Perhaps I should have anticipated that my ex-husband, an Israeli who felt that the synagogue he never attended had to be Orthodox, had chosen an Orthodox tribunal, or beit din, for the occasion. I began to regret coming alone, as well as picking out a revealing sundress, light cardigan and sandals to combat the heat of a summer day. I buttoned and unbuttoned the sweater nervously and tried to pull my dress as far down as it would go over my knees, but it just didn’t cover enough.

I had made the choice to end my marriage because I felt invisible. Now, in this second divorce, I sat opposite a table full of men who wouldn’t even look at me. I picked at my cuticles as I stared at each one of them in turn, beseeching one to please, just for a moment, catch my eye — but to no avail. For the next four hours, the rabbis spoke only to my ex-husband. I’d fought to reclaim my life, yet here I was, once again, a non-entity.

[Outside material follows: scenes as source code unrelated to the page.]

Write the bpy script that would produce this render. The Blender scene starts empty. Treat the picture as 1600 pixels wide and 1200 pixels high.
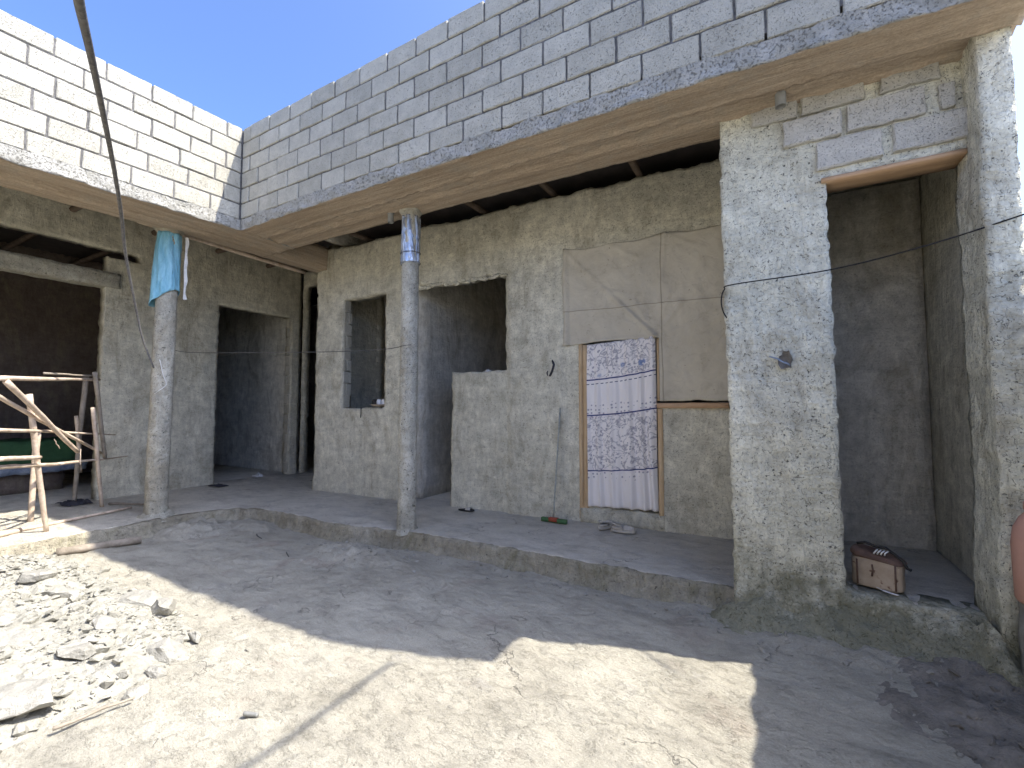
import bpy, bmesh, math, random
from mathutils import Vector, noise, Matrix
random.seed(7)
scn = bpy.context.scene
COL = scn.collection
R = math.radians
SUN = Vector((.75, .234, 1.0)).normalized()
CAMP = Vector((6.085, -3.319, 1.58))

# ---------------------------------------------------------------- materials
class NT:
    def __init__(s, name):
        s.m = bpy.data.materials.new(name); s.m.use_nodes = True
        s.t = s.m.node_tree; s.t.nodes.clear()
        s.out = s.n('ShaderNodeOutputMaterial'); s.b = s.n('ShaderNodeBsdfPrincipled')
        s.l(s.b.outputs[0], s.out.inputs[0])
        s.b.inputs['Roughness'].default_value = .95
        s.b.inputs['Specular IOR Level'].default_value = .2
        tc = s.n('ShaderNodeTexCoord'); s.co = tc.outputs['Object']; s.uv = tc.outputs['UV']
    def n(s, k): return s.t.nodes.new(k)
    def l(s, a, b): s.t.links.new(a, b)
    def mp(s, scale=(1, 1, 1), rot=(0, 0, 0), src=None):
        m = s.n('ShaderNodeMapping'); s.l(src or s.co, m.inputs[0])
        m.inputs['Scale'].default_value = scale; m.inputs['Rotation'].default_value = rot
        return m.outputs[0]
    def noise(s, sc, det=4, rough=.6, dist=0, v=None):
        x = s.n('ShaderNodeTexNoise'); s.l(v or s.co, x.inputs['Vector'])
        x.inputs['Scale'].default_value = sc; x.inputs['Detail'].default_value = det
        x.inputs['Roughness'].default_value = rough; x.inputs['Distortion'].default_value = dist
        return x.outputs['Fac']
    def vor(s, sc, feat='F1', v=None, out='Distance', rnd=1):
        x = s.n('ShaderNodeTexVoronoi'); s.l(v or s.co, x.inputs['Vector'])
        x.feature = feat; x.inputs['Scale'].default_value = sc; x.inputs['Randomness'].default_value = rnd
        return x.outputs[out]
    def ramp(s, f, *stops):
        x = s.n('ShaderNodeValToRGB'); s.l(f, x.inputs[0]); e = x.color_ramp.elements
        while len(e) < len(stops): e.new(.5)
        for el, (p, c) in zip(e, stops):
            el.position = p
            el.color = (c, c, c, 1) if isinstance(c, (int, float)) else (*c, 1)
        return x.outputs[0]
    def mix(s, f, a, b, mode='MIX'):
        x = s.n('ShaderNodeMix'); x.data_type = 'RGBA'; x.blend_type = mode
        for v, i in ((f, 0), (a, 6), (b, 7)):
            if isinstance(v, (int, float)): x.inputs[i].default_value = v if i == 0 else (v, v, v, 1)
            elif isinstance(v, tuple): x.inputs[i].default_value = (*v, 1)
            else: s.l(v, x.inputs[i])
        return x.outputs[2]
    def math(s, op, a, b=0, clamp=False):
        x = s.n('ShaderNodeMath'); x.operation = op; x.use_clamp = clamp
        for v, i in ((a, 0), (b, 1)):
            if isinstance(v, (int, float)): x.inputs[i].default_value = v
            else: s.l(v, x.inputs[i])
        return x.outputs[0]
    def sep(s, src=None):
        x = s.n('ShaderNodeSeparateXYZ'); s.l(src or s.co, x.inputs[0]); return x.outputs
    def color(s, c):
        if isinstance(c, tuple): s.b.inputs['Base Color'].default_value = (*c, 1)
        else: s.l(c, s.b.inputs['Base Color'])
    def bump(s, h, strength=.6, dist=.01):
        x = s.n('ShaderNodeBump'); s.l(h, x.inputs['Height'])
        x.inputs['Strength'].default_value = strength; x.inputs['Distance'].default_value = dist
        s.l(x.outputs[0], s.b.inputs['Normal'])
    def dashes(s, sc=22, w=.012, gate=.5, seed=0):
        """short squiggly trowel scratches: contour lines of a noise, gated by another"""
        m = s.n('ShaderNodeMapping'); s.l(s.co, m.inputs[0]); m.inputs['Location'].default_value = (seed*3.1, seed*1.7, seed*5.3)
        a = s.noise(sc, 2, .5, .6, m.outputs[0])
        d = s.math('ABSOLUTE', s.math('SUBTRACT', a, .5))
        line = s.ramp(d, (0, 1), (w, 0))
        g = s.noise(sc*1.7, 1, .5, 0, m.outputs[0])
        g = s.ramp(g, (gate, 0), (gate+.06, 1))
        return s.math('MULTIPLY', line, g)

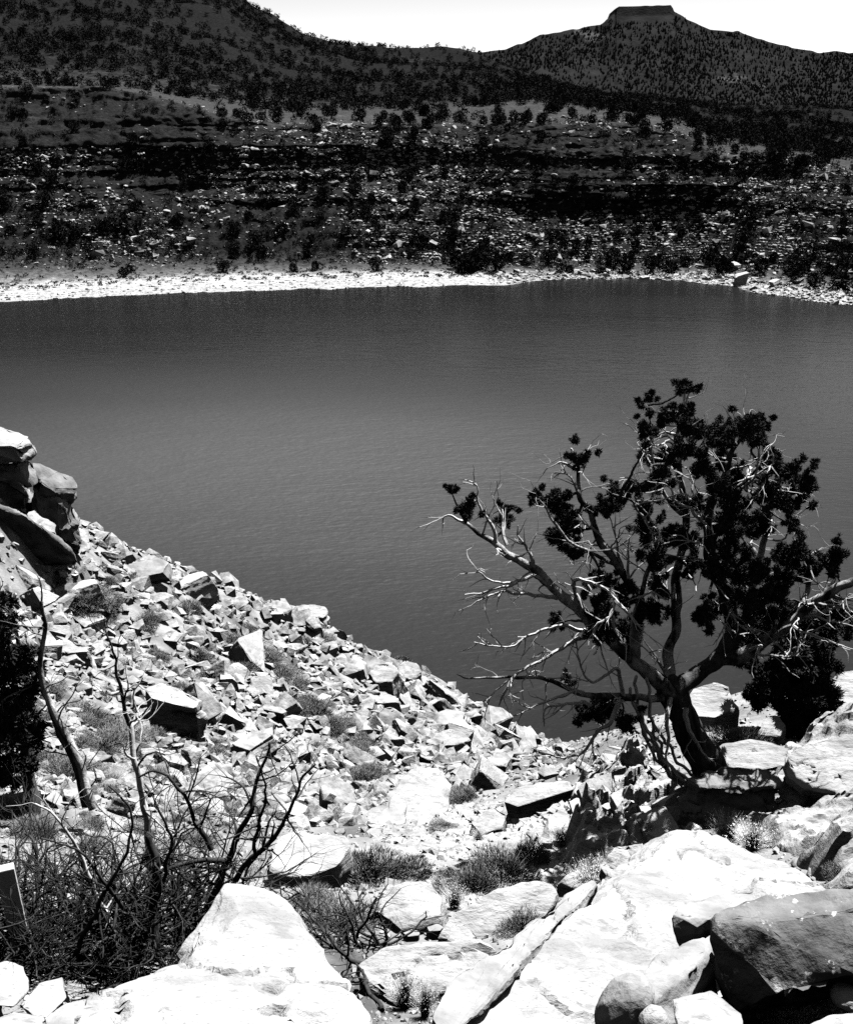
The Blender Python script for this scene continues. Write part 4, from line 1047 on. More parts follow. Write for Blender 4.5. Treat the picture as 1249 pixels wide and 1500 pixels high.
# --- the juniper: surveyed limbs (px, py, metres behind/before the trunk's plane)
def C5(*pts):   # survey sheet of the crown: sheet units -> view points
    return [(640 + p[0] * 0.4876, 540 + p[1] * 0.4874, p[2]) for p in pts]
JB = g1(1042, 1152); JY = JB[1]
def jp(pts): 
    a = np.array(pts, float); return at(a[:, 0], a[:, 1], JY + a[:, 2])
jroot = empty('juniper_tree', JB, 'gnarled living juniper with bleached dead branches standing over the lake', 'tree')
lr = np.random.default_rng(5)
def jmesh(name, V, F, m, smooth=False):
    return put(name, np.asarray(V) - JB, F, M[m], parent=jroot, smooth=smooth)
limbs = {
    'trunk': (C5((832, 1260, 0.0), (805, 1180, 0.0), (765, 1110, 0.0), (735, 1040, 0.0), (708, 985, 0.02), (700, 940, 0.05)), 0.20, 0.15),
    'l1': (C5((712, 985, 0.0), (645, 925, -0.1), (590, 880, -0.2), (520, 815, -0.3), (440, 745, -0.3), (330, 650, -0.25), (285, 600, -0.2), (180, 530, -0.1), (85, 465, 0)), 0.115, 0.022),
    'l2': (C5((590, 880, -0.2), (600, 780, -0.1), (608, 690, 0), (570, 640, 0.1), (535, 590, 0.1), (490, 500, 0.15), (455, 430, 0.2), (430, 380, 0.2), (415, 290, 0.2), (395, 240, 0.2)), 0.085, 0.012),
    'l3': (C5((700, 950, 0.05), (690, 860, 0.2), (722, 770, 0.3), (712, 650, 0.4), (730, 560, 0.4), (745, 450, 0.5), (735, 330, 0.5), (720, 200, 0.4), (740, 70, 0.4)), 0.085, 0.012),
    'l4': (C5((715, 965, 0.0), (790, 915, 0.1), (855, 870, 0.2), (890, 780, 0.3), (860, 650, 0.3), (815, 540, 0.2), (810, 430, 0.2), (860, 330, 0.1), (880, 250, 0.1), (930, 190, 0.1)), 0.14, 0.015),
    'l5': (C5((855, 872, 0.2), (930, 850, 0.1), (1000, 810, 0), (1080, 745, -0.1), (1150, 690, -0.2), (1249, 640, -0.3), (1360, 590, -0.3)), 0.10, 0.03),
    'l6': (C5((890, 780, 0.3), (930, 700, 0.5), (960, 600, 0.7), (985, 500, 0.7), (1000, 420, 0.7), (1060, 360, 0.7), (1100, 330, 0.7)), 0.07, 0.012),
    'l7': (C5((820, 545, 0.2), (870, 430, 0.0), (920, 350, -0.1), (960, 290, -0.1), (1000, 270, -0.1)), 0.035, 0.01),
    'l8': (C5((700, 990, 0), (640, 995, -0.2), (560, 985, -0.4), (440, 975, -0.5), (370, 950, -0.5), (300, 930, -0.5), (200, 920, -0.5), (110, 925, -0.5), (65, 915, -0.5)), 0.055, 0.006),
    'l9': (C5((1080, 745, -0.1), (1110, 660, 0.1), (1110, 580, 0.2), (1080, 500, 0.2), (1060, 460, 0.2)), 0.04, 0.01),
    'l10': (C5((1150, 690, -0.2), (1180, 640, -0.1), (1195, 590, 0)), 0.03, 0.01),
    'l11': (C5((745, 450, 0.5), (690, 380, 0.4), (650, 290, 0.3), (640, 190, 0.3), (620, 110, 0.3)), 0.03, 0.008),
    'l12': (C5((608, 690, 0), (640, 600, -0.2), (640, 500, -0.3), (590, 400, -0.3), (530, 380, -0.3)), 0.035, 0.01),
    'l13': (C5((535, 590, 0.1), (470, 560, -0.1), (400, 520, -0.2), (340, 430, -0.2), (305, 390, -0.2)), 0.03, 0.008)}
limb_pts = []
for name, (pts, r0, r1) in limbs.items():
    P = smooth_line(jp(pts), 0.05)
    P = gnarl(P, 0.03, 3.0, hash(name) % 97 if False else len(name) + len(pts))
    t = np.linspace(0, 1, len(P))
    rad = r0 * (1 - t) ** 0.8 + r1 * t
    rad = rad * (0.84 + 0.18 * vnoise(P * 5, 3))
    if name == 'trunk': rad = rad * 1.08
    if name == 'trunk': rad[: max(3, len(P) // 6)] *= np.linspace(1.5, 1.0, max(3, len(P) // 6))
    b = Bag(); tube(b, P, rad, 9)
    if name == 'trunk':       # strips of peeled, twisted wood along the trunk and the root flare
        for j in range(7):
            a0 = j * 0.9; Q = []
            for k2 in range(0, len(P), 2):
                a1 = a0 + k2 * 0.05
                Q.append(P[k2] + rad[k2] * 0.98 * np.array([math.cos(a1), math.sin(a1), 0]))
            tube(b, smooth_line(Q, 0.06), 0.035, 5)
        for j in range(6):
            a1 = j * 1.05 + 0.3; dd = np.array([math.cos(a1), math.sin(a1), 0])
            Q = [P[3] + dd * 0.1, P[0] + dd * 0.26 - [0, 0, .05], P[0] + dd * 0.5 - [0, 0, .22]]
            tube(b, smooth_line(Q, 0.06), np.linspace(0.1, 0.03, len(smooth_line(Q, 0.06))), 6)
    V, f = b.arrays()
    o = jmesh('trunk' if name == 'trunk' else 'limb', V, f, 'bark' if name in ('trunk', 'l4') else 'grey_bark', True)
    limb_pts.append(P[len(P) // 3:])
    # bare side twigs
    if name != 'trunk':
        for j in range(min(9, int(2 + 5 * len(P) * 0.05))):
            tb_ = Bag()
            i = lr.integers(len(P) // 4, len(P) - 1)
            d = P[i] - P[i - 1]; d /= np.linalg.norm(d)
            grow(tb_, P[i], d * 0.5 + sphere_dirs(1, lr)[0], lr.uniform(0.18, 0.5), min(rad[i] * 0.4, 0.013), 2, lr, 0.75, (1, 2), 0.0, 4, 0.05, shrink=0.55)
            V, f = tb_.arrays(); jmesh('dead_twig', V, f, 'dead_wood')
LP = np.concatenate(limb_pts)
dead = [
    C5((520, 815, -0.3), (470, 790, -0.5), (370, 775, -0.7), (290, 800, -0.8), (200, 840, -0.9), (115, 822, -0.9)),
    C5((470, 805, -0.4), (430, 810, -0.6), (380, 835, -0.7), (310, 880, -0.8), (235, 920, -0.9), (140, 1000, -1.0)),
    C5((235, 920, -0.9), (205, 965, -1.0), (185, 1010, -1.0)),
    C5((330, 650, -0.25), (290, 622, -0.4), (240, 642, -0.5), (170, 640, -0.6), (118, 608, -0.7)),
    C5((240, 642, -0.5), (170, 665, -0.6), (85, 682, -0.7)),
    C5((360, 690, -0.3), (300, 682, -0.4), (200, 672, -0.5), (140, 690, -0.6), (105, 712, -0.6)),
    C5((290, 600, -0.2), (270, 540, -0.3), (240, 500, -0.4), (238, 470, -0.4)),
    C5((180, 530, -0.1), (160, 460, -0.1), (130, 410, -0.1), (112, 335, -0.1)),
    C5((210, 530, -0.1), (190, 440, 0.1), (165, 385, 0.1)),
    C5((440, 745, -0.3), (410, 640, -0.6), (470, 645, -0.8), (530, 690, -1.0), (525, 740, -1.1), (480, 770, -1.2), (455, 810, -1.2)),
    C5((530, 690, -1.0), (570, 730, -1.1), (620, 795, -1.1)),
    C5((525, 740, -1.1), (540, 790, -1.1), (570, 835, -1.1)),
    C5((600, 700, -0.1), (620, 680, -0.5), (655, 675, -0.7), (662, 700, -0.8)),
    C5((1000, 812, 0), (1060, 775, -0.4), (1100, 790, -0.6), (1170, 815, -0.7), (1230, 850, -0.8)),
    C5((930, 850, 0.1), (970, 830, -0.3), (965, 858, -0.4), (1040, 865, -0.5), (1110, 862, -0.5)),
    C5((1080, 745, -0.1), (1140, 740, -0.3), (1200, 720, -0.4), (1260, 735, -0.4)),
    C5((1100, 730, -0.1), (1160, 750, -0.4), (1230, 770, -0.5)),
    C5((1180, 680, -0.2), (1230, 690, -0.4), (1290, 685, -0.5)),
    C5((890, 780, 0.3), (880, 700, -0.5), (895, 760, -0.7), (925, 790, -0.8)),
    C5((870, 790, 0.2), (865, 770, -0.5), (850, 800, -0.6)),
    C5((820, 500, 0.2), (790, 450, -0.3), (760, 420, -0.4), (715, 400, -0.4), (700, 360, -0.4), (630, 335, -0.4)),
    C5((920, 355, -0.1), (950, 370, -0.4), (1000, 365, -0.5), (1030, 400, -0.5), (1050, 435, -0.5)),
    C5((730, 560, 0.4), (770, 520, -0.2), (800, 540, -0.3), (740, 500, -0.3)),
    C5((690, 960, 0), (675, 900, -0.3), (650, 860, -0.4), (610, 830, -0.4)),
    C5((700, 990, -0.1), (690, 1050, -0.3), (695, 1110, -0.3), (690, 1170, -0.35), (705, 1230, -0.4)),
    C5((745, 1020, -0.2), (760, 1090, -0.3), (800, 1150, -0.3), (818, 1180, -0.3)),
    C5((440, 975, -0.5), (400, 970, -0.7), (330, 1000, -0.8), (230, 1040, -0.9)),
    C5((460, 1010, -0.5), (400, 1005, -0.7), (330, 1020, -0.8), (320, 1075, -0.8)),
    C5((560, 985, -0.4), (520, 1060, -0.5), (480, 1090, -0.5), (440, 1150, -0.5), (380, 1170, -0.6), (300, 1155, -0.7)),
    C5((480, 1090, -0.5), (465, 1130, -0.5), (470, 1180, -0.5)),
    C5((560, 985, -0.4), (540, 900, -0.5), (470, 940, -0.6), (430, 900, -0.6), (420, 830, -0.6)),
    C5((430, 380, 0.2), (395, 320, 0.0), (350, 312, 0.0)),
    C5((415, 300, 0.2), (380, 285, 0.1), (355, 290, 0.1)),
    C5((735, 210, 0.4), (690, 190, 0.2), (640, 215, 0.2)),
    C5((740, 130, 0.4), (760, 70, 0.4)),
    C5((85, 465, 0), (45, 440, 0), (18, 445, 0)),
    C5((490, 500, 0.15), (440, 460, 0), (425, 440, 0)),
    C5((940, 300, 0.1), (935, 330, -0.3), (960, 320, -0.3), (1005, 290, -0.4)),
    C5((555, 620, 0.1), (540, 540, 0.1), (525, 470, 0.1)), C5((575, 660, 0), (572, 570, 0), (578, 500, 0))]
for k, pts in enumerate(dead):
    P = gnarl(smooth_line(jp(pts), 0.03), 0.018, 6.0, 200 + k)
    b = Bag(); r0 = min(0.032, 0.015 + 0.013 * len(pts) / 5)
    if k in (24, 25): r0 = 0.035
    tube(b, P, np.linspace(r0, 0.006, len(P)), 5)
    for j in range(int(len(P) / 3.5)):
        i = lr.integers(len(P) // 5, len(P)); d = P[i] - P[i - 1]; d /= np.linalg.norm(d) + 1e-9
        grow(b, P[i], d + 0.9 * sphere_dirs(1, lr)[0] + [-0.1, 0, -0.1], lr.uniform(0.1, 0.32), 0.008, 1 if lr.uniform() < .5 else 0, lr, 0.6, (1, 2), -0.02, 4, 0.04)
    V, f = b.arrays(); jmesh('dead_branch', V, f, 'dead_wood')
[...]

Before we were married, my ex had wooed me with grand gestures. He proposed in a castle in Spain and was famous for his elaborate surprise parties. Over time I soured on the grand gesture — in fact, I had become suspicious of anything that smacked of it and came to believe that they were more for him than me. What I came to value was everyday thoughtfulness: the small acts of kindness and consideration that said “I see you.”

Was this yet another instance of him prioritizing his own needs over mine? I was furious with myself for not insisting on a Reform get, as I struggled to hold back the tears. Why had I agreed to this? Why hadn’t I bothered to ask more questions? As the proceedings droned on, I snuck a glance at my ex-husband. It stopped me in my tracks: He looked horrified. 

“I’m sorry,” he mouthed, turning up his hands and shrugging. The gesture earned him a reproving look from one of the rabbis, but he only smiled at me sheepishly. For the first time in years, we were in on something together, recalcitrant children in the principal’s office.

During a two-hour delay for a long-distance call to Romania to confirm my ex-husband’s lineage as a Cohen, the rabbis huddled together whispering. My ex took the opportunity to stick out his tongue at me from behind his hand. I smiled gratefully. Eventually the rabbis squeezed together to inspect a document handed to them by a scribe, a kind of Orthodox courtroom reporter, that looked like it came straight out of the Middle Ages. It was on sand-colored parchment paper, etched in black ink and slightly curling at the ends. One of the rabbis read it aloud in Aramaic.

Afterward, the rabbis asked to cup my hands together to form a well, into which my ex-husband could drop the document. They made me do it twice because my hands were not cupped together properly. The second time my ex looked me in the eyes and said, “I’m sorry,” out loud, ignoring the rabbi’s dismissive gesture as he spoke. I was then instructed to place the document under my arm and walk to the end of the room, with the four men in the room as an audience. I bit my lips so hard to suppress my crying that I tasted blood. 

“Does she have to do this?” my ex-husband asked, as I held my head down. The rabbis didn’t respond. One of them then snatched the document from my hands and made a cut in it. Still avoiding my eyes, a different one barked: “You cannot have sexual relations with any man or marry for 90 days. Do you understand?” I nodded, which of course they didn’t see. “Do you understand?” he repeated. I said yes, although internally I decided to flout this order. 

To my ex, he said, “You are free to marry.” 

Outside, with cars whizzing by on 6th Avenue, we watched the throng of rabbis walk away.

“Sarah, I’m sorry, I’m so sorry,” my ex pleaded. We both knew he didn’t only mean the humiliation to which I’d just been subjected. 

Our relationship had begun with the grandest of gestures, and then withered when he no longer seemed to notice me. This day, though, our final one as a married couple under Jewish law, it was the smallest of gestures that made me feel connected to him again. 

“Thank you,” I responded, and I meant it. We hugged, and then went our separate ways.